Demand Shifts for IT Skills
So far, the year 2009 bodes both good and ill for IT professionals with Internet skills, at least from the perspective of Foote Partners LLC, a research firm specializing in IT salaries and skills compensation.
First, the good news: In general, IT skills remain in demand despite the recession. According to Foote’s recent research, culled in part from surveying a pool of 84,000 IT professionals in 1,960 companies in the U.S. and Canada, a majority of IT workers surveyed continue to get at least 7 percent of their pay for specific skills, such as networking, security, database management, or project management.
The bad news? Some specialized skills, including Web development, have suffered a reduction in demand.
David Foote, CEO of the eponymous firm, says demand has grown for IT skills related to project management, architecture, and security. According to data from a set of 22,550 respondents to Foote’s survey, IT security certifications grew nearly 6 percent over the last two years as a percentage of overall median pay.
But the same sample of respondents reported that skills related to Web development certifications dropped 36.8 percent as a percentage of median pay in the same timeframe.
Foote’s research in the area of non-certified IT skills reveals a similar trend: Over the last two years, respondents have reported that management, methodology, and process skills have grown as a percentage of IT staffers’ premium pay by nearly 21 percent. In contrast, Web and e-commerce development has grown just 3.5 percent as a non-certified skill.
What gives? Isn’t the Web the way forward for many IT pros?
David Foote says many firms, especially in healthcare, retail, finance, and education, hired an abundance of experts in specific kinds of online applications in recent years. Many of these were pilot projects, and when the going’s gotten tough, they have been cut mercilessly.
At the same time, Foote points out that demand has risen for IT skills involved in designing and overseeing an organizational move to automated processes in the data center.

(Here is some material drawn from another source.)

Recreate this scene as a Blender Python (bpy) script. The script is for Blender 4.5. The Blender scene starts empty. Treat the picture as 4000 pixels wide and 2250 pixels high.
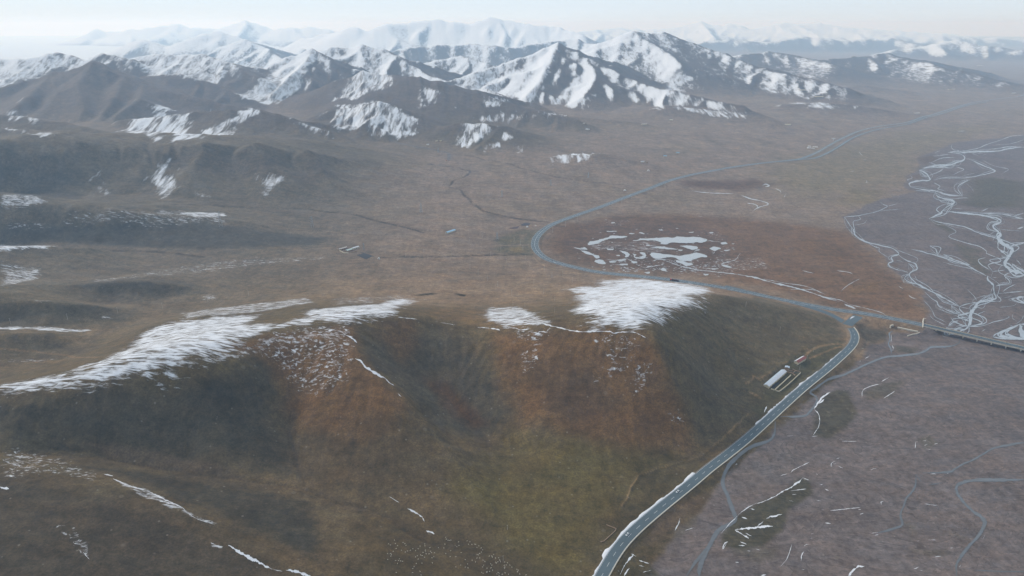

Ironically, being able to help design and implement technology that reduces headcount is more popular than swelling the IT ranks with specialized Web-related expertise.
Further, these kinds of skills will come in handy as industries consolidate: “With the anticipated escalation in recession-driven mergers and acquisitions creating an enormous amount of integration-related activity, IT architecture and project management expertise are [sic] in more demand than ever,” Foote writes in his report’s executive summary.
Another expert confirms the trend. “Enterprises today are more concerned with solving business problems than with employing the ‘latest technology,’ ” writes Tom Nolle, CEO of the CIMI Corp. consultancy, in an email. “If you go to the online forums for IT and networking, you find all kinds of questions that sound like, ‘Why can’t my management accept that my ideas need to be implemented even if I can’t prove any business value whatsoever?’ The executives look at this sort of thing and laugh. Project managers are typically very connected to the business justification and becoming ever more so, and technical types are fleeing justification more every day.”
Bottom line? IT is still hiring, and online applications are still important, but demand has shifted from specialized skills, including Web development, to architectural expertise.